Minggu, 24 Oktober 2010

Hukum Hanya “Galak” Pada Rakyat Kecil

Catatan kisah pilu anak bangsa yang tertindas ketidakadilan hukum semakin panjang. Kali ini menimpa Rasminah binti Rawan (60).

Nenek yang hanya pembantu rumah tangga itu diseret ke meja hijau lantaran dituduh mencuri enam piring, setengah kilo daging sapi, dan pakaian bekas milik majikannya. Siti Aisyah Margarose Soekarno Putri, sang majikan mengadukannya ke polisi.

Sebelum menjalani tiga kali persidangan di Pengadilan Negeri Tangerang tanpa didampingi penasihat hukum, Rasminah sempat mendekam dua bulan di balik jeruji Lapas Wanita Tangerang dan dua bulan tiga hari di tahanan Polsek Metro Ciputat.

Nasib nenek warga Kampung Sawah Lama, Ciputat, Kota Tangerang Selatan itu, kini berada di balik nurani seorang hakim yang bakal memvonisnya. Rasminah dijerat Pasal 362 KUHP tentang pencurian. Rasminah pun terancam dibui lima tahun.

Juga masih berbekas dalam ingatan kita, gara-gara himpitan ekonomi warga lemah berurusan dengan polisi. Empat terdakwa kasus pengambilan sisa buah kapuk di Perkebunan Sigayung, Kecamatan Tulis, Kabupaten Batang, Jawa Tengah, dihukum 24 hari penjara dipotong masa tahanan oleh majelis hakim Pengadilan Negeri Batang. Ketimpangan hukum pun dirasakan Nenek Minah. Warga Banyumas ini divonis 1,5 bulan kurungan dengan masa percobaan 3 bulan akibat mencuri tiga buah kakao seharga Rp2.100.

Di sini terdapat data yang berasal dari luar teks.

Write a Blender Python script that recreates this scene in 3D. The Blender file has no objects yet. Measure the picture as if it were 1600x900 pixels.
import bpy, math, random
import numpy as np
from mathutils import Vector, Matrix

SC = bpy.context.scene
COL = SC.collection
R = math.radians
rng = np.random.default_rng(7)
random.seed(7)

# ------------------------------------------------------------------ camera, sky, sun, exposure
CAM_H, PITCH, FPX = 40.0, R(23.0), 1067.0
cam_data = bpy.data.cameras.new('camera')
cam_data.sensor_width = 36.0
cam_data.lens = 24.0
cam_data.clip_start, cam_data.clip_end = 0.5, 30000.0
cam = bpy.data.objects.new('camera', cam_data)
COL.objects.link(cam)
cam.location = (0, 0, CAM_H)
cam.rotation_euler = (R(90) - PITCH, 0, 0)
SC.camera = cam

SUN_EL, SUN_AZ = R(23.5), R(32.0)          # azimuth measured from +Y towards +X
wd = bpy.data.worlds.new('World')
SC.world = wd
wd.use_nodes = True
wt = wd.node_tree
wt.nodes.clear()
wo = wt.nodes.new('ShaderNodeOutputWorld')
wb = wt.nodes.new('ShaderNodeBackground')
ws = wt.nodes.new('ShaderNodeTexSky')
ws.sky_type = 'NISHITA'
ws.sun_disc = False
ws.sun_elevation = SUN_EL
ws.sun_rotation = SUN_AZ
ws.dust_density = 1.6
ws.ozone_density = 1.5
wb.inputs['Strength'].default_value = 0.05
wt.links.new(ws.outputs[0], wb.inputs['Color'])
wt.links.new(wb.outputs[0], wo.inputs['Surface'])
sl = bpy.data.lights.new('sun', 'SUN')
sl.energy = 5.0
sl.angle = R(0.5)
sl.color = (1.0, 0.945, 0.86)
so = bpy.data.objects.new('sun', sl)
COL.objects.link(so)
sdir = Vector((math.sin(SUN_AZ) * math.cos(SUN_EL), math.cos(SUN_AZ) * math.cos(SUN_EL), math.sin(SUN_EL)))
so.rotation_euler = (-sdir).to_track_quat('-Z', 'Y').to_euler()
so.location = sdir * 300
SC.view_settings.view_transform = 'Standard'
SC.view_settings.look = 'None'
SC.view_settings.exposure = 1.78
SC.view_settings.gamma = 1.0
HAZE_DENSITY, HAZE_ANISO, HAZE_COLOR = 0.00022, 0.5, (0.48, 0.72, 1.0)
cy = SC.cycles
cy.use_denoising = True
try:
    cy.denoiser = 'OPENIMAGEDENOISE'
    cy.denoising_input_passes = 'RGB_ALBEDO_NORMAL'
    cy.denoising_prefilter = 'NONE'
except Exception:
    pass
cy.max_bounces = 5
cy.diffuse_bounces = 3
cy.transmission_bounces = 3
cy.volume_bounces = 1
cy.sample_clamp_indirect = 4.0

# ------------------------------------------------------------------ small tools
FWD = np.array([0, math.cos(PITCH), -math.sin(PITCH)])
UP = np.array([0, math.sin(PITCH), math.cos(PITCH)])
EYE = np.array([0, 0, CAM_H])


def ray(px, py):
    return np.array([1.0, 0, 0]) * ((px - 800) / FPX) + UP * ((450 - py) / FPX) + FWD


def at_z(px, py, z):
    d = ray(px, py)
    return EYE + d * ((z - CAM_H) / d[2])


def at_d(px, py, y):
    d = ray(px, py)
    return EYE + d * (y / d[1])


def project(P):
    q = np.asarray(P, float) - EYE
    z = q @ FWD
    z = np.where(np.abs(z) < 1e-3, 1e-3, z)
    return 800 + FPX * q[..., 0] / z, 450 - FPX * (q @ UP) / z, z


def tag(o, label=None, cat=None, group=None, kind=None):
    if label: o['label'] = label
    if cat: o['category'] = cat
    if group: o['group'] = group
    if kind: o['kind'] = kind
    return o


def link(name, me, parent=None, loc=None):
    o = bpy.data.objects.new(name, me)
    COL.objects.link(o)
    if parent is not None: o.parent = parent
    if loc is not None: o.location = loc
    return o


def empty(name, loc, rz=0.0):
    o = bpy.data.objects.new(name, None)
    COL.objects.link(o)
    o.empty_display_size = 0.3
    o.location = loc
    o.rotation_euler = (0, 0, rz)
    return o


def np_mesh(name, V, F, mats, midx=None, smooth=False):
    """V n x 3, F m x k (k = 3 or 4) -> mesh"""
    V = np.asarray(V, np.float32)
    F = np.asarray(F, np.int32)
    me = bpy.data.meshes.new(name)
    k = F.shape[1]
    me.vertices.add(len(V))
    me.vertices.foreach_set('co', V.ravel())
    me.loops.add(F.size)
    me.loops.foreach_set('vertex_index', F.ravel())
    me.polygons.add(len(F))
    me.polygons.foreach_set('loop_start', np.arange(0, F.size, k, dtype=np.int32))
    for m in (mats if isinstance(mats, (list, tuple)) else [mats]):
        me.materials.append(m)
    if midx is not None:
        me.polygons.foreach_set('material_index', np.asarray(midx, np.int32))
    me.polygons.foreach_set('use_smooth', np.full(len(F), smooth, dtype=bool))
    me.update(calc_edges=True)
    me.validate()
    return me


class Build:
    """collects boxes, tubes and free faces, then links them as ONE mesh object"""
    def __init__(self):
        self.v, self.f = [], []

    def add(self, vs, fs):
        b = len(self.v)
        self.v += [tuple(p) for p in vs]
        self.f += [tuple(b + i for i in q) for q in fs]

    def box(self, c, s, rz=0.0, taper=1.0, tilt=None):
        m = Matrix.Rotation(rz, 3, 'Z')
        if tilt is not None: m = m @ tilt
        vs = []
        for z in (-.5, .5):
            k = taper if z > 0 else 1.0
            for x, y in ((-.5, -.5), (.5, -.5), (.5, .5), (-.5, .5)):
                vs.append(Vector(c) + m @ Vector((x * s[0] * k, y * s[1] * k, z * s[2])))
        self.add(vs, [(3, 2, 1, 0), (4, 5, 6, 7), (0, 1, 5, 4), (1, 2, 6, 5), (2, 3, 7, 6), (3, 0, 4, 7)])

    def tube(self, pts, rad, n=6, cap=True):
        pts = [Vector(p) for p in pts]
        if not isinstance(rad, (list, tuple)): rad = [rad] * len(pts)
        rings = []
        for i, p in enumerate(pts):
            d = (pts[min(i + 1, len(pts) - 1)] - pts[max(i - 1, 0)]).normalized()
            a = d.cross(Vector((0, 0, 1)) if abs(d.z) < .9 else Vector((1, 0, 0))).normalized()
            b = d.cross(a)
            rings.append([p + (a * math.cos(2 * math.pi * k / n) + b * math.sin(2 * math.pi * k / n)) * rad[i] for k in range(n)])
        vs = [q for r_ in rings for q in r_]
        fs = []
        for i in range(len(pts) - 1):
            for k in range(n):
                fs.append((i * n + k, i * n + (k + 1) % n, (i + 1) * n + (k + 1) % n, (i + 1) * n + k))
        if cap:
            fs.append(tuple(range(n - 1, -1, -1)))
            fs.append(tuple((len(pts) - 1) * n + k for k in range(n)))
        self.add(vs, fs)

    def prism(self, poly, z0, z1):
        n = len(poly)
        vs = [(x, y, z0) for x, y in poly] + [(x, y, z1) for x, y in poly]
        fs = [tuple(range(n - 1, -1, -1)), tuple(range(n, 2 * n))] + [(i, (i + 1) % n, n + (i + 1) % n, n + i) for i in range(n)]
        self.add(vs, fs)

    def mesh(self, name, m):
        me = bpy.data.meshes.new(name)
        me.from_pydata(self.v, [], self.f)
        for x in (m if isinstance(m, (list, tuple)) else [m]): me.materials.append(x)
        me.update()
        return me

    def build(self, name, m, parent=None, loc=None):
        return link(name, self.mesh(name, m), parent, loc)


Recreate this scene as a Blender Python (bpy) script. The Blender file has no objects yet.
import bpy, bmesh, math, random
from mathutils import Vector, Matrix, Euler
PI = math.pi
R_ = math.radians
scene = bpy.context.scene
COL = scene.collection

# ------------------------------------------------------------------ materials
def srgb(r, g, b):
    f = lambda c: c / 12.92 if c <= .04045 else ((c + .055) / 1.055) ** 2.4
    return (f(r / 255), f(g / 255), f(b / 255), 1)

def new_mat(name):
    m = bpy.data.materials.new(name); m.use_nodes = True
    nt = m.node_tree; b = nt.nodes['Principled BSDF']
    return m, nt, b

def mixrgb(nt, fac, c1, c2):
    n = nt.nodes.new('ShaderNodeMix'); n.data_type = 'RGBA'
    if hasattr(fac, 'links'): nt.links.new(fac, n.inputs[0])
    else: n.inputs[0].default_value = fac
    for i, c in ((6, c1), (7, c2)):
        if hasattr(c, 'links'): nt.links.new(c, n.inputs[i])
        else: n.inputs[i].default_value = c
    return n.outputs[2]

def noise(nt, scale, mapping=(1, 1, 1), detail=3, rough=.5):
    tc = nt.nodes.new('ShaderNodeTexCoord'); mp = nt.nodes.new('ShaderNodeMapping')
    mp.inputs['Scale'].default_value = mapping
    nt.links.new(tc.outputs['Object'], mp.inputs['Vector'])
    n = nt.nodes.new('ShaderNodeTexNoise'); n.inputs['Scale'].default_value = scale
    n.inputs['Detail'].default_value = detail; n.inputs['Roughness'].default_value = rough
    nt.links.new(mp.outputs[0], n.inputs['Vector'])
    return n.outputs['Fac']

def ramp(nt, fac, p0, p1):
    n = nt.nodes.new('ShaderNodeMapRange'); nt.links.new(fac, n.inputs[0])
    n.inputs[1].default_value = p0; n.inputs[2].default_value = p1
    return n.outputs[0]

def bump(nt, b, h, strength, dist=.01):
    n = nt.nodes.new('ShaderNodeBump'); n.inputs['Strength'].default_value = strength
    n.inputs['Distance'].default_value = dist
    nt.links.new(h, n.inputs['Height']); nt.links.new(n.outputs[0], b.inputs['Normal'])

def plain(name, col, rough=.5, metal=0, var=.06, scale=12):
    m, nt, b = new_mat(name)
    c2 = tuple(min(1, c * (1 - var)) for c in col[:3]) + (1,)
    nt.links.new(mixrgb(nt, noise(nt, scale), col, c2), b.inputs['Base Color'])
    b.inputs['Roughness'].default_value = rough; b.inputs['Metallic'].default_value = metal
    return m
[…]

Adapun kisah Basar Suyanto dan Kholil, warga Kediri, Jawa Timur, Basar Suyanto dan Kholil, keduanya harus berurusan dengan polisi karena kedapatan mencuri sebuah semangka. Sempat pula merasakan pengapnya tahanan, sebelum akhirnya divonis bebas oleh Pengadilan Negeri Kediri. Bahkan, keluarganya mengaku sempat ditipu oknum polisi agar membayar Rp1 juta supaya kasusnya dihentikan.

Sementara kasus-kasus kakap yang melibatkan petinggi negara tak jelas juntrungannya. Buktinya, megaskandal BLBI atau bailout Bank Century senilai Rp6,7 triliun.

Hukum begitu keras terhadap warga lemah. Berbeda terhadap koruptor yang beberapa kali melakukan tindakan kejahatan selama menjabat posisi penting. Mereka dapat leluasa mengatur keinginannya dan bermain mata dengan aparat penegak hukum untuk memperingan sanksi.

Distorsi ini jelas menjadi sebuah ironi karena Indonesia menganut negara hukum. Negara yang menyatakan sebagai rezim taat pada hukum. Sayang, dalam prakteknya banyak terjadi ketimpangan pelaksanaan hukum yang menyolok mata tanpa ada koreksi.

Apa yang menimpa si pencuri piring, pencuri kapuk atau pencuri kakao menjadi bukti jika hukum telah disalahgunakan menjadi sekadar alat. Bukan lagi menjadi fondasi mendirikan norma dan sistem hukum dalam tatanan negara. Hukum telah dibajak dan senjata dalam barter kepentingan ekonomi, politik, dan kekuasaan. Jadi sampai kapan hukum ini hanya “galak” terhadap rakyat kecil.